EXERCISE REQUIREMENTS
Keep only the lines that hold the string "Measure", filtering out the rest of the entries below.

-- start RECORD EXCERPTS --

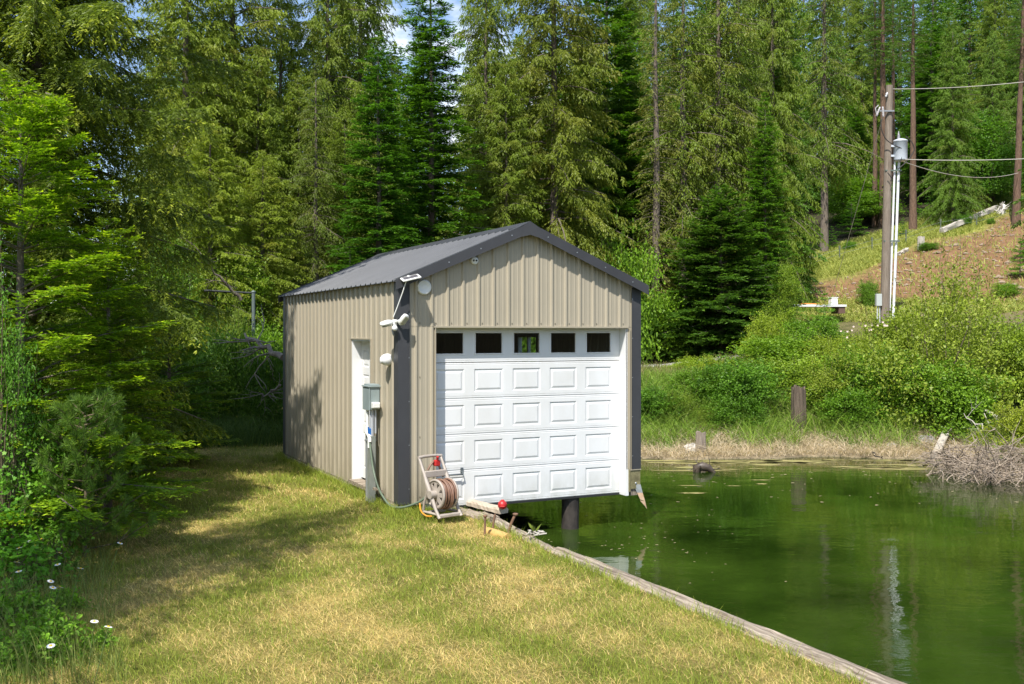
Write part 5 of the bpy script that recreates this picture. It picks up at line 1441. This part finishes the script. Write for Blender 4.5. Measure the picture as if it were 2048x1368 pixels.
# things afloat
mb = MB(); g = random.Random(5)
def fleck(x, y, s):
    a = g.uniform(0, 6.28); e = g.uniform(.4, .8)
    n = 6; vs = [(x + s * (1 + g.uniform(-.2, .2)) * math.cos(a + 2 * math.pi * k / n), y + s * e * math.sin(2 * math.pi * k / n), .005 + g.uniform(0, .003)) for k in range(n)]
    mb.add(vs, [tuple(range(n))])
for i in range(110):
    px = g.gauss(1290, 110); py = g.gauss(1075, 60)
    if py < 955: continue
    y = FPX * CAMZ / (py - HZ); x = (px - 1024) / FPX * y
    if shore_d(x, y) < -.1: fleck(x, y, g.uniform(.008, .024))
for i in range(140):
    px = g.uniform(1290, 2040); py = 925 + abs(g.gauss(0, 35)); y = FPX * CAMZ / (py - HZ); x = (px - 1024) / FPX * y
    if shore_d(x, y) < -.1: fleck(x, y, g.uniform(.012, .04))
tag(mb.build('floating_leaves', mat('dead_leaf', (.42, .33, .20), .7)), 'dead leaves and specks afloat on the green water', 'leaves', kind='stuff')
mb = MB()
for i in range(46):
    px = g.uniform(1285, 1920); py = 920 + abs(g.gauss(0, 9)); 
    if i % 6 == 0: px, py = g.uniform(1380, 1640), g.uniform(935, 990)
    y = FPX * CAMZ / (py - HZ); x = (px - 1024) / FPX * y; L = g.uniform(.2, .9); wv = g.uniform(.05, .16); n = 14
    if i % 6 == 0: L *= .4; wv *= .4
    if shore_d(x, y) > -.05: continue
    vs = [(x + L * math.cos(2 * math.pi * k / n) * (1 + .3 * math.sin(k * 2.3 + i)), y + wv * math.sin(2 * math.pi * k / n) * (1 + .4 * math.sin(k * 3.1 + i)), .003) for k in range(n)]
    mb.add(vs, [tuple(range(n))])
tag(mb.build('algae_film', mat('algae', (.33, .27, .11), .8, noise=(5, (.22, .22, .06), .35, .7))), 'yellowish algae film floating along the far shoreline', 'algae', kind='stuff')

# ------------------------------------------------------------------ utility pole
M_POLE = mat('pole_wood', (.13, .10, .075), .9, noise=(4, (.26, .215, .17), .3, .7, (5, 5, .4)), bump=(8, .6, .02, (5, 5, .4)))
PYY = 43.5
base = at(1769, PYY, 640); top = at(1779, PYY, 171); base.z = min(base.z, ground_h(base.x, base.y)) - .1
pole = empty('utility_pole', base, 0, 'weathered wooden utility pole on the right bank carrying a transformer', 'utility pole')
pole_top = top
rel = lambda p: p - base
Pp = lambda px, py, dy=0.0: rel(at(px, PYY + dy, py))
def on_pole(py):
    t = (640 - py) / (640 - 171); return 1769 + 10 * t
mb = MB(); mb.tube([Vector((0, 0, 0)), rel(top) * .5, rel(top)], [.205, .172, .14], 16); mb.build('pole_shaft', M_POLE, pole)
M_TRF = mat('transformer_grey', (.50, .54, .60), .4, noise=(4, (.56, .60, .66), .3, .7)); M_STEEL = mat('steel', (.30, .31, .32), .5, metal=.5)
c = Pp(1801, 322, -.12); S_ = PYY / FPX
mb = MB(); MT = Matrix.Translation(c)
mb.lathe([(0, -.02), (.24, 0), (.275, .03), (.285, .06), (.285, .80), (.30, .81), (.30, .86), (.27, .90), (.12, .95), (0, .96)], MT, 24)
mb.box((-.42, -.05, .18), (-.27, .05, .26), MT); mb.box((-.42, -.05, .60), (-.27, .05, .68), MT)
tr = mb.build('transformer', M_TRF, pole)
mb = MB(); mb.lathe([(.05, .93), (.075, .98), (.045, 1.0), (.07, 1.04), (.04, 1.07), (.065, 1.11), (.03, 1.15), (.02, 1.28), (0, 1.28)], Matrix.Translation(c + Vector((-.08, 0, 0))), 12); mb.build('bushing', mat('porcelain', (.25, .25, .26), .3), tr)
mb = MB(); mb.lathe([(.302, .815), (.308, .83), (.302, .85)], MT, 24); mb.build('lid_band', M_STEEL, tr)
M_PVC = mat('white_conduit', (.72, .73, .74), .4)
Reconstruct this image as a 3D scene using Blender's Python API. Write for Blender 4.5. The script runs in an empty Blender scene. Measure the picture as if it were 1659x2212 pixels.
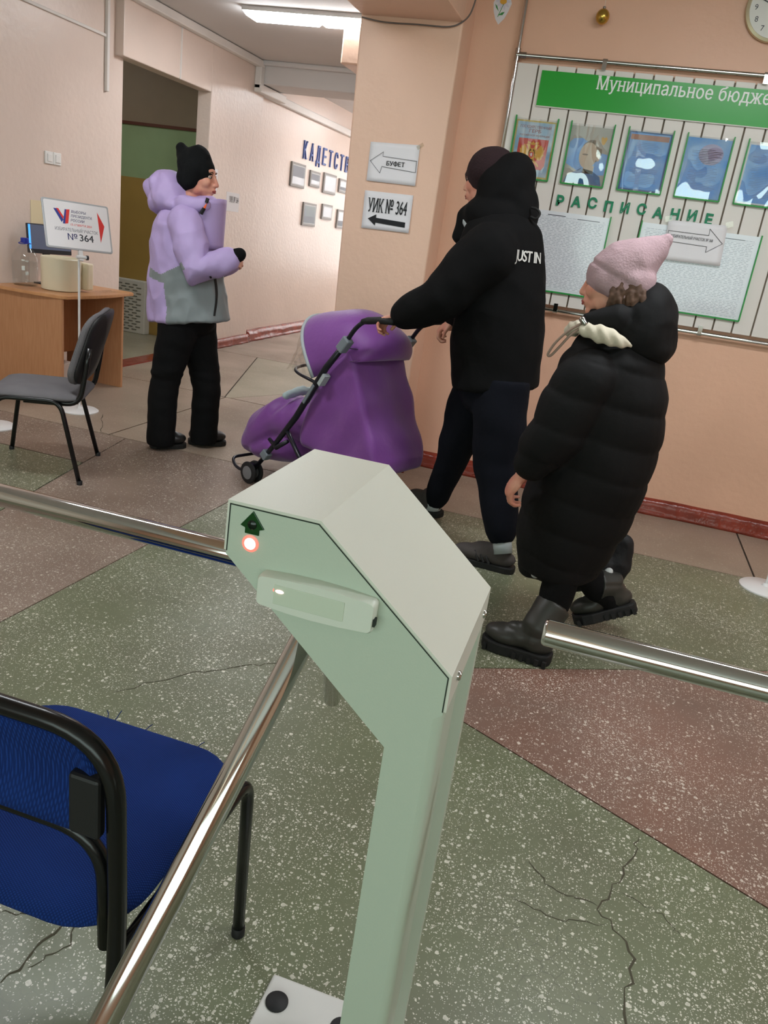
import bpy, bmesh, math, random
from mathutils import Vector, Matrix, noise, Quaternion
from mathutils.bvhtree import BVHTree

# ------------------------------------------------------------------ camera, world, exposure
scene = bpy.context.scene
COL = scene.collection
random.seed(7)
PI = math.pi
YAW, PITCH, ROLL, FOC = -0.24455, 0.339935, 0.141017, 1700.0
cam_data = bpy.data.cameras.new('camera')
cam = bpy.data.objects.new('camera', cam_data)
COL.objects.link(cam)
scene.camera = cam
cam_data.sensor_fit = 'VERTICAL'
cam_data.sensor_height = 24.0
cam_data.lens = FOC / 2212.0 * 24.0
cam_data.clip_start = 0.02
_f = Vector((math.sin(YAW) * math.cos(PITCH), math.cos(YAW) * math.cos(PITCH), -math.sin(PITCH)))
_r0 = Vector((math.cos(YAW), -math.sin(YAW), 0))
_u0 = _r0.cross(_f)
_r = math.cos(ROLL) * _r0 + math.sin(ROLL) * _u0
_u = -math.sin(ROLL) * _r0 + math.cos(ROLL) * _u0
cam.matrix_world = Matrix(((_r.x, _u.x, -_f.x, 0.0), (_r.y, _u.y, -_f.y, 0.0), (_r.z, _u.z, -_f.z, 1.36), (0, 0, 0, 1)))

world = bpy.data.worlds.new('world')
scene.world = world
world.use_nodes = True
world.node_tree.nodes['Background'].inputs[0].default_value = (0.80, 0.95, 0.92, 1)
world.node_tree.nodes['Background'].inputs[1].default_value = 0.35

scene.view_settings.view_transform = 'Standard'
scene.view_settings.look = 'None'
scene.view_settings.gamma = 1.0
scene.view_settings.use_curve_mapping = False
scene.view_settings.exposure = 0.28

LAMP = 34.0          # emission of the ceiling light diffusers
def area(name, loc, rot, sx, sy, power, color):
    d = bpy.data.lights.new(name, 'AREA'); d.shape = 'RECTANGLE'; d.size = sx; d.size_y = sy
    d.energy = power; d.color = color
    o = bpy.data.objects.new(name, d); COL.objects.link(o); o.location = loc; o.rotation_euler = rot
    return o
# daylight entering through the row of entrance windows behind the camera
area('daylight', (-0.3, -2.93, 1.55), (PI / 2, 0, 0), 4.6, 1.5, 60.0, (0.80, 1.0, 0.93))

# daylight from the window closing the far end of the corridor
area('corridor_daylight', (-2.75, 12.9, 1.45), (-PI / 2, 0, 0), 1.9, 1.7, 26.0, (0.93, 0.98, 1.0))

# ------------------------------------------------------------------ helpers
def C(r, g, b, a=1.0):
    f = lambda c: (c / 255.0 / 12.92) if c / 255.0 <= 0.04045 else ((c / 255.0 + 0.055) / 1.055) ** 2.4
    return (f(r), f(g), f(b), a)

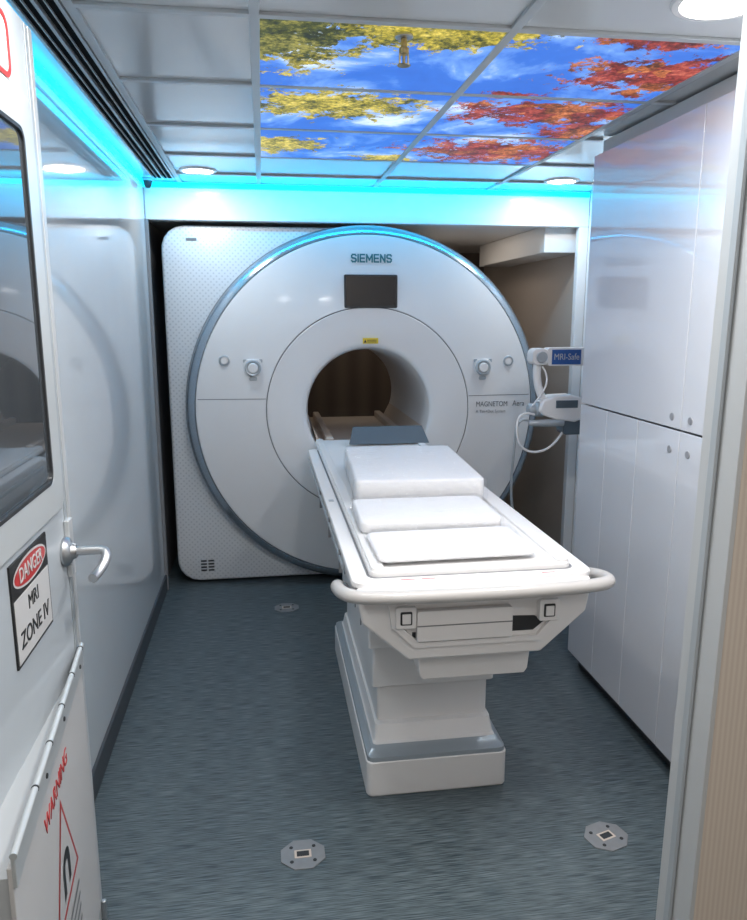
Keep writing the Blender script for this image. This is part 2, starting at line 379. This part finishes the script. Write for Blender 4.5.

-- end RECORD EXCERPTS --

WORKED ANSWER
Write part 5 of the bpy script that recreates this picture. It picks up at line 1441. This part finishes the script. Write for Blender 4.5. Measure the picture as if it were 2048x1368 pixels.
Reconstruct this image as a 3D scene using Blender's Python API. Write for Blender 4.5. The script runs in an empty Blender scene. Measure the picture as if it were 1659x2212 pixels.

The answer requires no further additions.